A regular at The Allen & Co summer retreat for media executives, Crawford counts Liberty Media chairman John Malone and internet company IAC chairman Barry Diller as friends.

Crawford's sale of nearly $1.9 billion of Capital's Walt Disney Co stock signaled the market's broader loss of confidence in then-Disney CEO Michael Eisner in 2001.

Crawford persuaded fishing buddy Ted Turner to sell Turner Broadcasting in 1996 to Time Warner, and in 2002 pressured AOL Time Warner chairman Steve Case into leaving the company after Capital lost more than $7 billion on its holdings.

A private person, Crawford rarely gives interviews.
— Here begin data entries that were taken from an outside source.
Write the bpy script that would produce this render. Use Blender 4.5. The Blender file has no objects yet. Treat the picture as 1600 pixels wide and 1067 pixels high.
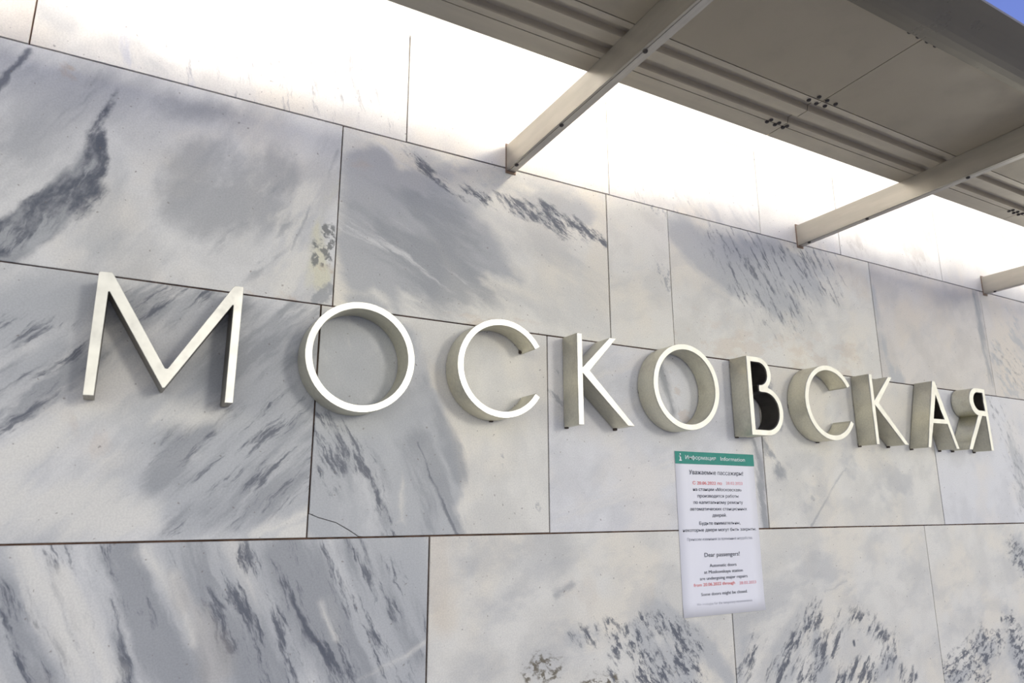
import bpy, bmesh, math, random
from mathutils import Vector, Matrix

random.seed(7)
SCN = bpy.context.scene
COL = SCN.collection
S = 1.464          # metres per design unit (camera-to-wall distance)
EYE = 1.65         # eye height above the pavement

# ------------------------------------------------------------------ camera
YAW, PITCH, ROLL = 0.510553, 0.2326436, -0.00191
cam_d = bpy.data.cameras.new('camera')
cam = bpy.data.objects.new('camera', cam_d)
COL.objects.link(cam)
SCN.camera = cam
cam_d.sensor_width = 36.0
cam_d.sensor_fit = 'HORIZONTAL'
cam_d.lens = 1103.192 / 1600 * 36.0
cam_d.clip_start = 0.05
cy, sy, cp, sp_ = math.cos(YAW), math.sin(YAW), math.cos(PITCH), math.sin(PITCH)
fw = Vector((sy * cp, cy * cp, sp_))
rt = Vector((cy, -sy, 0))
up = rt.cross(fw)
r2 = rt * math.cos(ROLL) + up * math.sin(ROLL)
u2 = -rt * math.sin(ROLL) + up * math.cos(ROLL)
cam.matrix_world = Matrix(((r2.x, u2.x, -fw.x, 0), (r2.y, u2.y, -fw.y, -S), (r2.z, u2.z, -fw.z, EYE), (0, 0, 0, 1)))
cam_d.dof.use_dof = True
cam_d.dof.focus_distance = 1.85
cam_d.dof.aperture_fstop = 5.0

# ------------------------------------------------------------------ sky, sun, exposure
world = bpy.data.worlds.new('sky')
SCN.world = world
world.use_nodes = True
wn, wl = world.node_tree.nodes, world.node_tree.links
wn.clear()
w_out = wn.new('ShaderNodeOutputWorld')
w_bg = wn.new('ShaderNodeBackground')
w_tc = wn.new('ShaderNodeTexCoord')
w_sep = wn.new('ShaderNodeSeparateXYZ')
w_rmp = wn.new('ShaderNodeValToRGB')
wl.new(w_tc.outputs['Generated'], w_sep.inputs[0])
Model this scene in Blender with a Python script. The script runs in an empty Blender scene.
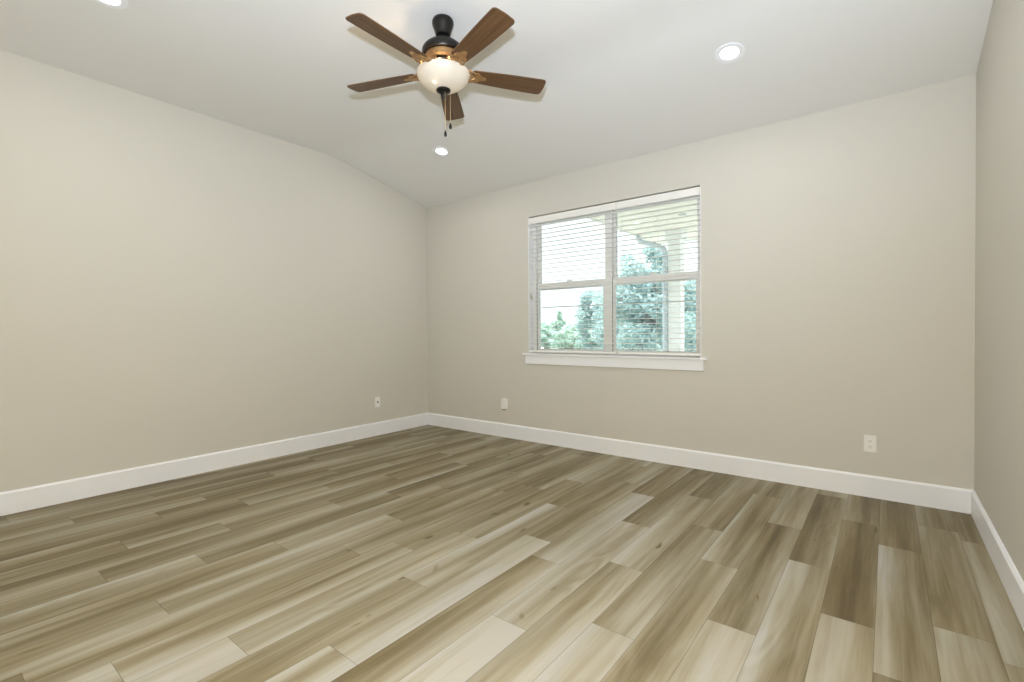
import bpy, bmesh, math, random
from mathutils import Vector, Matrix

# ------------------------------------------------------------------ camera
scene = bpy.context.scene
COL = scene.collection
CAM_H = 1.16
YAW, PITCH, ROLL, FPX = 0.6654, -0.0123, -0.0072, 482.56
fwd = Vector((-math.sin(YAW) * math.cos(PITCH), math.cos(YAW) * math.cos(PITCH), math.sin(PITCH)))
rgt = Vector((math.cos(YAW), math.sin(YAW), 0))
upv = rgt.cross(fwd)
r2 = rgt * math.cos(ROLL) + upv * math.sin(ROLL)
u2 = -rgt * math.sin(ROLL) + upv * math.cos(ROLL)
cam_data = bpy.data.cameras.new('camera')
cam = bpy.data.objects.new('camera', cam_data)
COL.objects.link(cam)
m = Matrix((r2, u2, -fwd)).transposed().to_4x4()
m.translation = Vector((0, 0, CAM_H))
cam.matrix_world = m
cam_data.sensor_width = 36
cam_data.sensor_fit = 'HORIZONTAL'
cam_data.lens = FPX / 1024 * 36
cam_data.shift_x = 2.9867 / 1024
cam_data.shift_y = -2.7416 / 1024
cam_data.clip_start = 0.02
cam_data.clip_end = 500
scene.camera = cam

# ------------------------------------------------------------------ world, lights, exposure
world = bpy.data.worlds.new('overcast_sky')
scene.world = world
world.use_nodes = True
wn = world.node_tree
bg = wn.nodes['Background']
bg.inputs[0].default_value = (0.97, 1.0, 1.03, 1)
# overcast sky: bright overhead, paler towards the horizon
_tc = wn.nodes.new('ShaderNodeTexCoord')
_sx = wn.nodes.new('ShaderNodeSeparateXYZ')
_mr = wn.nodes.new('ShaderNodeMapRange')
_mr.inputs[1].default_value = 0.36
_mr.inputs[2].default_value = 1.0
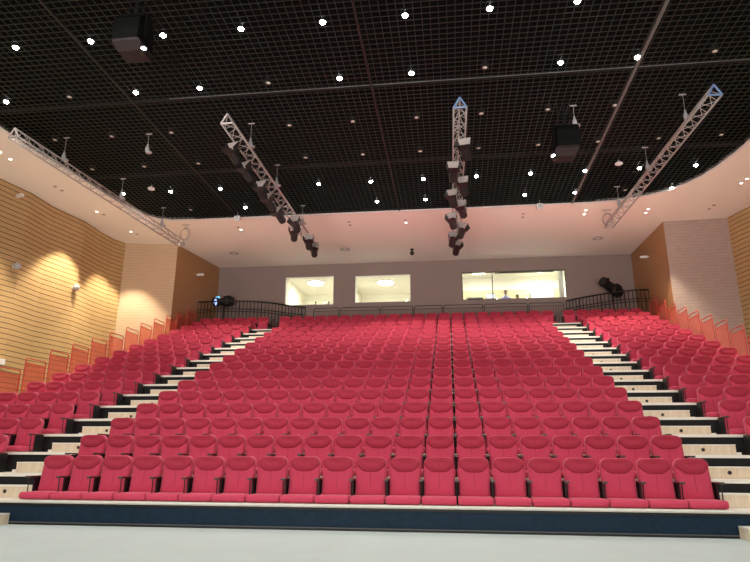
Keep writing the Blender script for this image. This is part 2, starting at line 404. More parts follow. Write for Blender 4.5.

He made an exception in 2008, when he blasted then-Yahoo Inc CEO Jerry Yang for an "unrealistic" valuation for the company that drove away billionaire suitor Carl Icahn.

Capital owned 16% of Yahoo at the time.

Known to friends as "Gordy," he was the architect behind Lions Gate Entertainment's strategy of "rolling up" smaller studios, including its acquisition last year of Summit Entertainment, which produced the "Twilight" vampire movies.

Crawford sided with Lions Gate Entertainment management in 2010, voting Capital's 9.1% stake against Icahn's slate of directors as the billionaire investor attempted to wage a proxy battle against the independent studio.

The source did not specify Crawford's plans after retiring.

But the investor has recently devoted increasing time to public-interest causes. He is chairman of Southern California Public Radio and has recruited other media executives to its board. He is also vice-chairman of the Nature Conservancy.

Crawford has also begun investing in media companies on his own. In April, he joined a group that invested $128 million in Legendary Pictures, which produced "The Dark Knight" and other big-budget films for Warner Brothers.

Spokespeople for Capital were not available for comment.